Pendidikan
di Indonesia yang terus berbenah tampaknya belum bisa menyentuh semua
elemen masyarakat yang ada di Indonesia khususnya untuk anak-anak kurang
mampu. Hal ini kemudian memunculkan para pekerja anak yang merupakan
generasi putus sekolah.
Sebenarnya, faktor penyebab munculnya
para pekerja anak ini cukup beragam. Sementara itu, yang terus mengemuka
saat ini faktor penyebab adalah karena masalah sosial ekonomi dan
kesejahteraan keluarga yang tidak mencukupi sehingga mengharuskan
anak-anak ini harus bekerja.
Sementara itu, Direktur Pengawasan Norma
Kerja Perempuan dan Anak Dirjen Pembinaan Pengawasan Ketenagakerjaan
Kemenakertrans, Adji Dharma, mengatakan bahwa ada faktor lain yang
melatarbelakangi anak-anak ini menjadi pekerja anak.
“Bukan hanya masalah sosial ekonomi saja.
Ada faktor lain juga. Itu yang kami coba tuntaskan bersama dengan
Kemendikbud,” kata Adji, di Yayasan Al Himatuzzainiyah, Cakung, Jakarta.
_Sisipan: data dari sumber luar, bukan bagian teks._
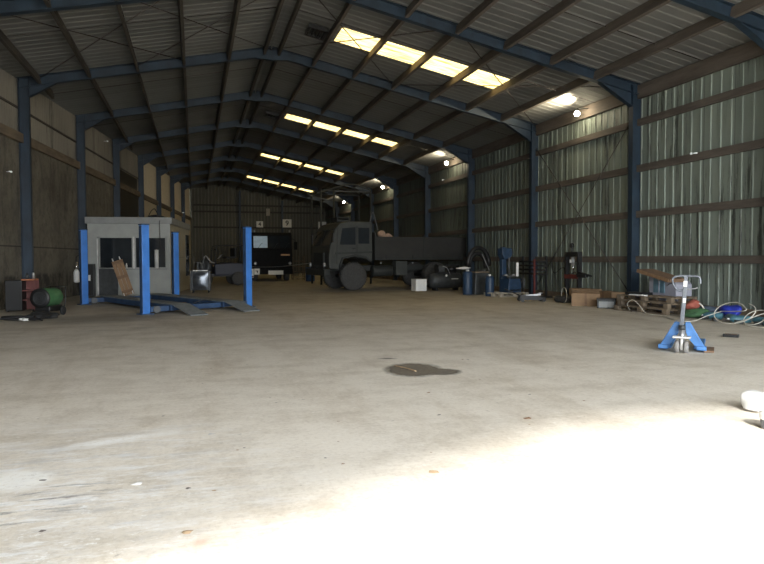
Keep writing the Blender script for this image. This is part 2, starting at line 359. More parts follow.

Adapun faktor lain yang menyebabkan anak
usia sekolah ini menjadi pekerja anak yaitu budaya masyarakat yan
berpandangan anak adalah aset keluarga sehingga harus menjadi tulang
punggung keluarga. Kemudian adanya diskriminasi gender, permintaan pasar
yang tinggi terhadap pekerja anak karena bayarannya murah dan yang
terakhir lemahnya penegakan hukum terhadap masalah ini.
Selanjutnya, ia menjelaskan bahwa jika
anak-anak ini terpaksa harus bekerja, maka ada beberapa hal yang wajib
diketahui terkait pekerja anak. Hal wajib ini sama sekali tidak boleh
dilanggar karena berpengaruh pada tumbuh kembangnya.
“Untuk mulai bekerja harusnya berusia 18
tahun ke atas. Tapi jika terpaksa di bawah itu, maka anak bekerja tidak
boleh lebih dari tiga jam per hari, pekerjaannya harus ringan dan tidak
membahayakan keselamatan jiwa, fisik serta perkembangannya sebagai
anak,” jelas Adji.
Durasi waktu bekerja ini dimaksudkan agar
anak-anak ini tidak kehilangan waktu belajar dan bermain. Untuk itu,
adanya pendidikan layanan khusus ini diharap dapat menjadi solusi
sehingga anak-anak ini tetap terpenuhi kebutuhan pendidikannya agar
menjadi sumber daya manusia berkualitas.
“Anak bekerja tidak boleh jam kerjanya
seperti orang dewasa. Kalau mereka sudah jadi pekerja anak, maka
kebanyakan lupa sekolah, sulit dikembalikan ke sekolah,” tandasnya.